どこまで広がるのだろう「冷凍食品」・・・

近頃、「冷凍食品」が業界誌で特集記事として、頻度高く採り上げられている。家庭用冷凍食品の国内生産額は2010年以降、年平均3%台で伸びてきたが、20年は18.5%増と跳ね上がっている。その反動もなく21年も勢いは衰えず、更に今年に入っても伸び続けているのだ。コロナ禍で外出自粛や自宅での食事機会が増えた結果、解凍・加熱するだけで食べられる上に、長期保存もできる冷凍食品はうってつけのものになっているのだろう。

▼総務省の「家計調査報告書」でも、単身世帯家庭の冷凍食品の年間支出額は、20年が35.6%増、21年が94.6%増と驚異的な伸びを見せている。若い人たちだけでなく1人暮らし高齢者が利用を始めた結果だ。更に、これまでの利用主体であった2人以上世帯の利用も増え、支出額はこの2年で1.2倍に増加している。なかでも勤労者世帯の支出額は、21年には1万1222円に達している。利用シーンも、食事のおかず、酒のつまみ、デザートなどへ広がり、唐揚げ、ギョーザ、グラタン、ピザなどの調理品からミールキット、冷凍野菜や鮮魚などの素材系、冷凍フルーツに至るまでの売上増が見られる。

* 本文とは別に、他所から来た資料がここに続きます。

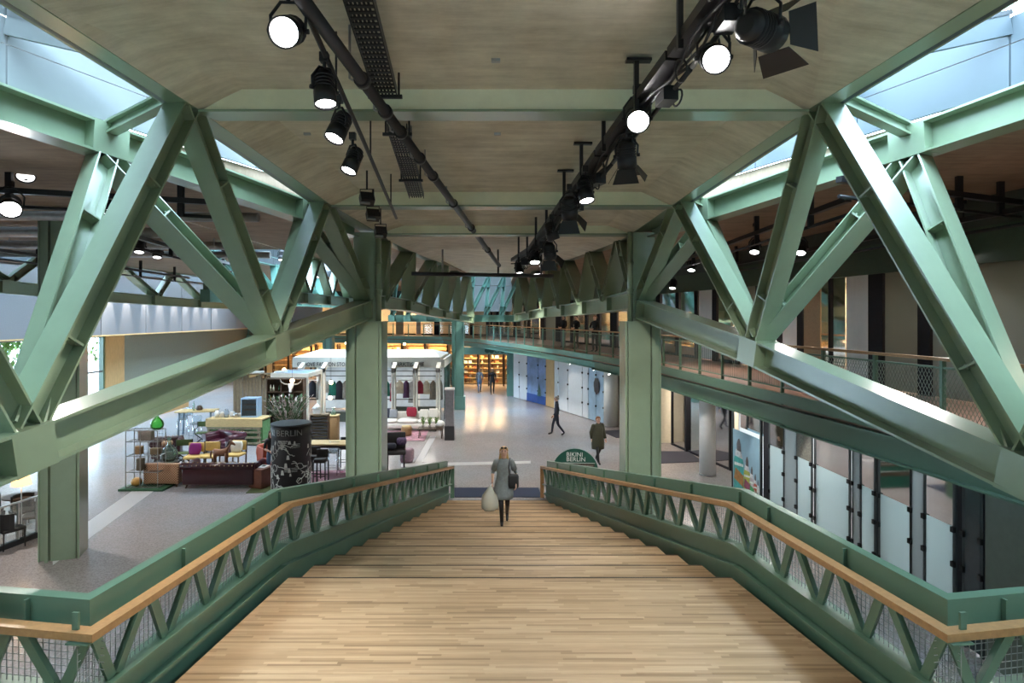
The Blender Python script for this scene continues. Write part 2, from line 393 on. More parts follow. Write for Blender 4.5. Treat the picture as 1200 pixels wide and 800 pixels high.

▼冷凍食品の需要増の裏側には、冷凍技術、特に急速冷凍技術の向上で格段に美味しくなったことがある。冷凍食品は、通常はマイナス30℃以下の冷気を吹きかけて急速凍結されるのだが、この技術も進歩を遂げている。更に、TV番組でよく採り上げられているのでご覧になった方も多いと思うが、冷やされたアルコールに浸して超急速冷凍させる「液体凍結」、空気凍結機の庫内に磁場を発生させて水分の膨張を抑える「CAS凍結」など新しい技術が汎用化されてもいるのだ。冷凍による味の劣化が起きないのなら、鮮魚も刺身も冷凍で提供する方が適しているとも言える。これまでの「鮮度」の意味、価値観が変化するかも知れない。

▼顧客ニーズの高まりと商品の広がりが大きな流れになっているのだが、販売する側の課題もある。それは、スーパーマーケットだけでなく、コンビニエンススト、ドラッグストアがこぞって冷凍食品を強化する動きが一気に強まって来ていることだ。しかも、冷凍食品の無人ストアや駅構内に冷凍食品の自動販売機の設置を始めるなど競争激化が予想される。「お刺身」をドラッグストアで購入するケースなど生まれるかもしれない。また、冷凍食品は、長期保存ができてるので、店舗への来店頻度が減少するかもしれない。衝動買いを誘うにも、来店頻度が減ればそれも減る。その上、チルド商品に比べて改廃のスピードが遅いという欠点もある。お客を飽きさせないようにする事が難しくなる。

共働き、単身世帯、高齢世帯が増加する中で、調理の手間が省けて買い置きができ、おいしい冷凍食品の利便性を知った消費者は、コロナ禍が収束しても利用を増やすだろう。ただ、冷凍食品が増えれば増えるほど、「リアル店舗は生鮮3品、そして惣菜が重要になる」はずだ。自社開発の冷凍食品を多く持つ、米国の Trader Joe’s の売場づくりが注目されそうだ。